» Data provided
● ● ● ● ● ● ●
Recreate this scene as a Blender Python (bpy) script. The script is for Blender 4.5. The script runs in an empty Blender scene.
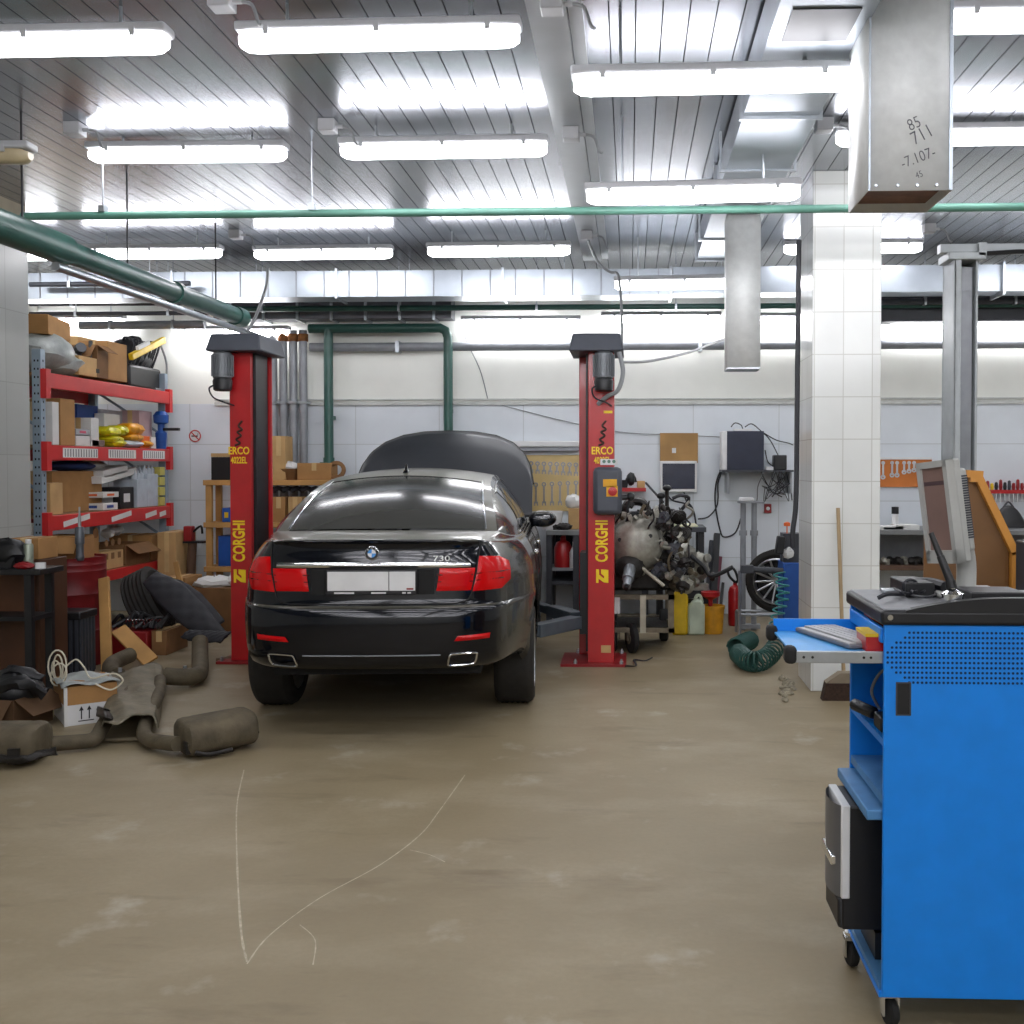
import bpy, math, random
from mathutils import Matrix, Vector, Euler
R = math.radians
random.seed(7)
sc = bpy.context.scene
COL = sc.collection
# ------------------------------------------------------------------ camera
F, PX, PY, CH = 1040.0, 590.0, 490.0, 1.62
YAW, PITCH = R(2.2), R(1.32)
cd = bpy.data.cameras.new('camera'); cam = bpy.data.objects.new('camera', cd); COL.objects.link(cam)
cd.sensor_width = 36; cd.sensor_fit = 'HORIZONTAL'; cd.lens = 36*F/1024
cd.shift_x = -(PX-512)/1024; cd.shift_y = (PY-512)/1024
cam.location = (0, 0, CH); cam.rotation_euler = (math.pi/2-PITCH, 0, YAW)
cd.clip_start = .05; cd.clip_end = 60
sc.camera = cam
sc.view_settings.view_transform = "Standard"; sc.view_settings.look = "None"; sc.view_settings.exposure = .85; sc.view_settings.gamma = 1
CR = Euler((math.pi/2-PITCH, 0, YAW)).to_matrix()
CO = Vector((0, 0, CH))
def ray(px, py): return CR @ Vector(((px-PX)/F, -(py-PY)/F, -1))
def W(px, py, Y): d = ray(px, py); return CO + d*(Y/d.y)          # point at depth Y
def WX(px, py, X): d = ray(px, py); return CO + d*(X/d.x)         # point on a plane x = X
def G(px, py, z=0): d = ray(px, py); return CO + d*((z-CH)/d.z)   # point on a plane z
# ------------------------------------------------------------------ materials
def lin(h):
    h = h.lstrip('#'); o = []
    for i in (0, 2, 4):
        c = int(h[i:i+2], 16)/255; o.append(c/12.92 if c <= .04045 else ((c+.055)/1.055)**2.4)
    return (*o, 1)
MATS = {}
def mat(name, col, rough=.5, metal=0, var=.12, scale=9, bump=0, coat=0, spec=.5, dust=None):
    if name in MATS: return MATS[name]
    m = bpy.data.materials.new(name); m.use_nodes = True; nt = m.node_tree; N = nt.nodes; L = nt.links
    b = N['Principled BSDF']; tc = N.new('ShaderNodeTexCoord'); nz = N.new('ShaderNodeTexNoise')
    nz.inputs['Scale'].default_value = scale; nz.inputs['Detail'].default_value = 5
    L.new(tc.outputs['Object'], nz.inputs['Vector'])
    c = lin(col); rp = N.new('ShaderNodeValToRGB')
    rp.color_ramp.elements[0].position = .3; rp.color_ramp.elements[1].position = .7
    rp.color_ramp.elements[0].color = (*[x*(1-var) for x in c[:3]], 1)
    rp.color_ramp.elements[1].color = (*[min(1, x*(1+var)) for x in c[:3]], 1)
    L.new(nz.outputs['Fac'], rp.inputs['Fac']); out = rp.outputs['Color']
    b.inputs['Roughness'].default_value = rough; b.inputs['Metallic'].default_value = metal
    b.inputs['Specular IOR Level'].default_value = spec
    b.inputs['Coat Weight'].default_value = coat; b.inputs['Coat Roughness'].default_value = .06
    if dust:                                     # settled dust on faces that look up
        g = N.new('ShaderNodeNewGeometry'); sx = N.new('ShaderNodeSeparateXYZ'); L.new(g.outputs['Normal'], sx.inputs[0])
        mr = N.new('ShaderNodeMapRange'); mr.inputs[1].default_value = dust[1]; mr.inputs[2].default_value = 1.0
        L.new(sx.outputs['Z'], mr.inputs[0]); mu = N.new('ShaderNodeMath'); mu.operation = 'MULTIPLY'; mu.inputs[1].default_value = dust[2]
        L.new(mr.outputs[0], mu.inputs[0]); mx = N.new('ShaderNodeMix'); mx.data_type = 'RGBA'
        if len(dust) > 3:                        # and on the flanks
            ab = N.new('ShaderNodeMath'); ab.operation = 'ABSOLUTE'; L.new(sx.outputs['X'], ab.inputs[0])
            m3 = N.new('ShaderNodeMapRange'); m3.inputs[1].default_value = .75; m3.inputs[2].default_value = 1; m3.inputs[4].default_value = dust[3]; L.new(ab.outputs[0], m3.inputs[0])
            m4 = N.new('ShaderNodeMath'); m4.operation = 'MAXIMUM'; L.new(mu.outputs[0], m4.inputs[0]); L.new(m3.outputs[0], m4.inputs[1]); mu = m4
        L.new(mu.outputs[0], mx.inputs[0]); L.new(out, mx.inputs[6]); mx.inputs[7].default_value = lin(dust[0]); out = mx.outputs[2]
        m2 = N.new('ShaderNodeMath'); m2.operation = 'MULTIPLY_ADD'; m2.inputs[1].default_value = .35; m2.inputs[2].default_value = rough
        L.new(mu.outputs[0], m2.inputs[0]); L.new(m2.outputs[0], b.inputs['Roughness'])
    L.new(out, b.inputs['Base Color'])
    if bump:
        bp = N.new('ShaderNodeBump'); bp.inputs['Strength'].default_value = bump; bp.inputs['Distance'].default_value = .01
        n2 = N.new('ShaderNodeTexNoise'); n2.inputs['Scale'].default_value = scale*6; L.new(tc.outputs['Object'], n2.inputs['Vector'])
        L.new(n2.outputs['Fac'], bp.inputs['Height']); L.new(bp.outputs[0], b.inputs['Normal'])
    MATS[name] = m; return m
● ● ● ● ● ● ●
» Description of the task
Transcribe the material exactly, and leave out whatever pictures it holds.

» Exercise solution
Recreate this scene as a Blender Python (bpy) script. The script is for Blender 4.5. The script runs in an empty Blender scene.
import bpy, math, random
from mathutils import Matrix, Vector, Euler
R = math.radians
random.seed(7)
sc = bpy.context.scene
COL = sc.collection
# ------------------------------------------------------------------ camera
F, PX, PY, CH = 1040.0, 590.0, 490.0, 1.62
YAW, PITCH = R(2.2), R(1.32)
cd = bpy.data.cameras.new('camera'); cam = bpy.data.objects.new('camera', cd); COL.objects.link(cam)
cd.sensor_width = 36; cd.sensor_fit = 'HORIZONTAL'; cd.lens = 36*F/1024
cd.shift_x = -(PX-512)/1024; cd.shift_y = (PY-512)/1024
cam.location = (0, 0, CH); cam.rotation_euler = (math.pi/2-PITCH, 0, YAW)
cd.clip_start = .05; cd.clip_end = 60
sc.camera = cam
sc.view_settings.view_transform = "Standard"; sc.view_settings.look = "None"; sc.view_settings.exposure = .85; sc.view_settings.gamma = 1
CR = Euler((math.pi/2-PITCH, 0, YAW)).to_matrix()
CO = Vector((0, 0, CH))
def ray(px, py): return CR @ Vector(((px-PX)/F, -(py-PY)/F, -1))
def W(px, py, Y): d = ray(px, py); return CO + d*(Y/d.y)          # point at depth Y
def WX(px, py, X): d = ray(px, py); return CO + d*(X/d.x)         # point on a plane x = X
def G(px, py, z=0): d = ray(px, py); return CO + d*((z-CH)/d.z)   # point on a plane z
# ------------------------------------------------------------------ materials
def lin(h):
    h = h.lstrip('#'); o = []
    for i in (0, 2, 4):
        c = int(h[i:i+2], 16)/255; o.append(c/12.92 if c <= .04045 else ((c+.055)/1.055)**2.4)
    return (*o, 1)
MATS = {}
def mat(name, col, rough=.5, metal=0, var=.12, scale=9, bump=0, coat=0, spec=.5, dust=None):
    if name in MATS: return MATS[name]
    m = bpy.data.materials.new(name); m.use_nodes = True; nt = m.node_tree; N = nt.nodes; L = nt.links
    b = N['Principled BSDF']; tc = N.new('ShaderNodeTexCoord'); nz = N.new('ShaderNodeTexNoise')
    nz.inputs['Scale'].default_value = scale; nz.inputs['Detail'].default_value = 5
    L.new(tc.outputs['Object'], nz.inputs['Vector'])
    c = lin(col); rp = N.new('ShaderNodeValToRGB')
    rp.color_ramp.elements[0].position = .3; rp.color_ramp.elements[1].position = .7
    rp.color_ramp.elements[0].color = (*[x*(1-var) for x in c[:3]], 1)
    rp.color_ramp.elements[1].color = (*[min(1, x*(1+var)) for x in c[:3]], 1)
    L.new(nz.outputs['Fac'], rp.inputs['Fac']); out = rp.outputs['Color']
    b.inputs['Roughness'].default_value = rough; b.inputs['Metallic'].default_value = metal
    b.inputs['Specular IOR Level'].default_value = spec
    b.inputs['Coat Weight'].default_value = coat; b.inputs['Coat Roughness'].default_value = .06
    if dust:                                     # settled dust on faces that look up
        g = N.new('ShaderNodeNewGeometry'); sx = N.new('ShaderNodeSeparateXYZ'); L.new(g.outputs['Normal'], sx.inputs[0])
        mr = N.new('ShaderNodeMapRange'); mr.inputs[1].default_value = dust[1]; mr.inputs[2].default_value = 1.0
        L.new(sx.outputs['Z'], mr.inputs[0]); mu = N.new('ShaderNodeMath'); mu.operation = 'MULTIPLY'; mu.inputs[1].default_value = dust[2]
        L.new(mr.outputs[0], mu.inputs[0]); mx = N.new('ShaderNodeMix'); mx.data_type = 'RGBA'
        if len(dust) > 3:                        # and on the flanks
            ab = N.new('ShaderNodeMath'); ab.operation = 'ABSOLUTE'; L.new(sx.outputs['X'], ab.inputs[0])
            m3 = N.new('ShaderNodeMapRange'); m3.inputs[1].default_value = .75; m3.inputs[2].default_value = 1; m3.inputs[4].default_value = dust[3]; L.new(ab.outputs[0], m3.inputs[0])
            m4 = N.new('ShaderNodeMath'); m4.operation = 'MAXIMUM'; L.new(mu.outputs[0], m4.inputs[0]); L.new(m3.outputs[0], m4.inputs[1]); mu = m4
        L.new(mu.outputs[0], mx.inputs[0]); L.new(out, mx.inputs[6]); mx.inputs[7].default_value = lin(dust[0]); out = mx.outputs[2]
        m2 = N.new('ShaderNodeMath'); m2.operation = 'MULTIPLY_ADD'; m2.inputs[1].default_value = .35; m2.inputs[2].default_value = rough
        L.new(mu.outputs[0], m2.inputs[0]); L.new(m2.outputs[0], b.inputs['Roughness'])
    L.new(out, b.inputs['Base Color'])
    if bump:
        bp = N.new('ShaderNodeBump'); bp.inputs['Strength'].default_value = bump; bp.inputs['Distance'].default_value = .01
        n2 = N.new('ShaderNodeTexNoise'); n2.inputs['Scale'].default_value = scale*6; L.new(tc.outputs['Object'], n2.inputs['Vector'])
        L.new(n2.outputs['Fac'], bp.inputs['Height']); L.new(bp.outputs[0], b.inputs['Normal'])
    MATS[name] = m; return m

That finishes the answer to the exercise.